Toku Ipukarea

I have a great fondness for my homeland and its features, an affection that is more pronounced when it is on the other side of the world. These works investigate this relationship to the land and its particular connection to New Zealanders. One day as I was leaving Art School in suburban Wimbledon I heard what I was sure was the sounds of a Kapa Haka group. It was strange and delightful to hear such familiar sounds echoing through the streets of this very distant land. So I followed the sound to a nearby school to see the group performing to a audience of enthralled (and slightly afraid!) local children. The sound was bold, loud and beautiful. Never have I felt such connection to Maori language and culture. I have no Maori ancestry and yet it is a distinctive part of my culture. All New Zealanders are familiar with Maori culture, mythology and attitudes toward the land. The land itself is part of a story and mountains are characters who love, get jealous and grieve. The land was fought over in many bloody battles that still remain contentious. Working the land and surviving it's wilderness is something nearly all Kiwis can identify with through direct experience. We have a beautiful land we are very proud of, we respect its power and appreciate its bounty. Toku Ipukarea means “my own homeland” and aptly sums up my feelings of identity and rejuvenation when I am immersed in these places. This body of work began as a brief respite from the highly detailed, heavily conceptual work I was doing for a period of about four years. It felt like an indulgent holiday, brief and fun, but not the focus of my time. I painted four small paintings of places I knew well that had strong geographical features with a great deal of emotional potency to me personally. I painted with a bold vigour appropriate to the subject, a sketchy, lively manner that allowed the paint to revel in its properties rather than be dictated to. I painted them with thoughts of friends and family, knowing they shared my sentiments about these places and would appreciate the sense of connection to the land. I was also asked by a friend to make a painting of a special, significant place for him, so that he could be reminded of that place and how healing it was for him in difficult times.
During this four year period I completed my masters in Fine Art at Wimbledon College of Art and with it a group of seven paintings that were my attempt to make serious art, although with a dose of irony and self parody. The work was well organised and carefully constructed but it struggled to know its own position. It was obviously an indulgence and celebration of painting but it also had a sarcastic, cynicism that wasn't entirely genuine. I learnt a great deal about myself and realised that as successful as the works were, I was playing by someone else's rules. I was trying too hard to fit in to the “Art World” and to find a place as a contemporary, critical artist. I was making work that was strategic and systematic, and not always about things I believed in. My understanding that successful, contemporary art needed to be sterile, academic and conceptually dominated, was beginning to crumble.

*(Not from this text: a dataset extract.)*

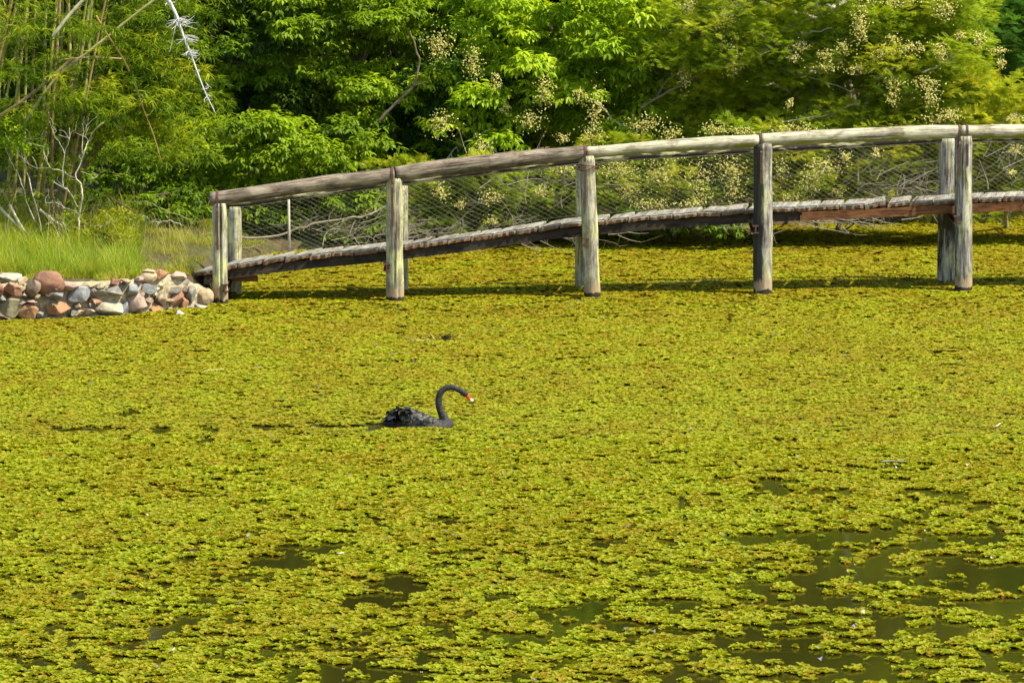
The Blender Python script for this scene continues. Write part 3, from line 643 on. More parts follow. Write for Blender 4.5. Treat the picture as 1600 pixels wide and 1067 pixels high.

So I began to develop a manifesto of sorts, some personal principles of what is important in my work. I decided to make work of subjects that I find visually interesting, personally potent and conceptually engaging. Work that aspires to give and celebrate life through the medium that appeals to me. I often felt slightly embarrassed by my affection for paint due to it's associations with redundant ideologies and sensuous frivolity that do not always walk well with philosophical discourse. But it was the magic and enchantment of paint that first captivated me, the way it can transport us to other worlds and enthrals us with its primary visuality. Some artists still speak of sincerity, integrity and the development of a personal visual language – I had believed such things to be outdated relics of modernist thought. These paintings express my desire for sincerity tempered with sensitivity. I want to engage an audience in a deep way about important images, ideas and issues; making art in ways that I love for people I care for.